Quindi non è stato un grande cambiamento.

“Sto parlando per me. E il cambiamento c’è stato per me, che adesso devo suonare la chitarra E ANCHE la tastiera in High as a kite“.

Chi sono gli Zombie Bastards di cui parlate nel disco?

“Questa è una domanda meravigliosa. Non ci ho mai pensato troppo, ma penso che il riferimento generale sia al fatto che il Black Album rappresenta la parte oscura di Los Angeles, con questi loschi personaggi notturni che escono fuori solo quando fa buio. Party people, probabilmente”.

È vero che state già lavorando ad un nuovo album e che si chiamerà Ok Human?

“Ecco, la cosa buffa è che spesso le persone sanno più cose di me. Io ancora non ho sentito niente di questo disco”.

Sarò sincero: non credevo che vi avrei mai visto dal vivo da queste parti. Seguo la vostra band da ormai metà della mia vita e voi mancate dall’Italia da 20 anni.

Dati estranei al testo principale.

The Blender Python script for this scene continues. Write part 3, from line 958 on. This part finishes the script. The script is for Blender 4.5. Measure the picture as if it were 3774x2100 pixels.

Cosa è successo in questo periodo? Nessun promoter vi ha mai chiamati?

“Beh c’è questa cosa sul tuo paese, forse la sai, forse no. Si tratta di un paese dove gli affari si fanno in maniera diversa. È decisamente più vecchio stile, più ‘vecchio mondo’ in termini di business, e voi di conseguenza vi beccate il peggio. Amo l’Italia, ci sono venuto tante volte, ma da solo. Portare una band delle nostre dimensioni da voi, in una maniera che abbia commercialmente senso per tutti, perché di questo si tratta, non è affatto facile. Forse quando siamo venuti in passato, la gita non si è rivelata essere commercialmente sostenibile, dipende tutto dai soldi. Ovviamente noi ameremmo suonare più spesso di fronte al pubblico italiano… è una domanda che spesso mi sono fatto anch’io, purtroppo è davvero difficile”.

Oh, un’ultima cosa: quale sarà il colore della prossima copertina?

“Non ci abbiamo pensato. Se si chiamerà davvero Ok Human non avrà un colore. Ma c’è anche un altro disco in uscita del quale non abbiamo parlato, che è VanWeezer, un disco di cover dei Van Halen. Lo specifico nel caso qualcuno pensasse ad un disco di cover di Ludwing Van Beethoven. Ma non abbiamo mai fatto il disco giallo per cui, boh, potrebbe essere lo Yellow Album“.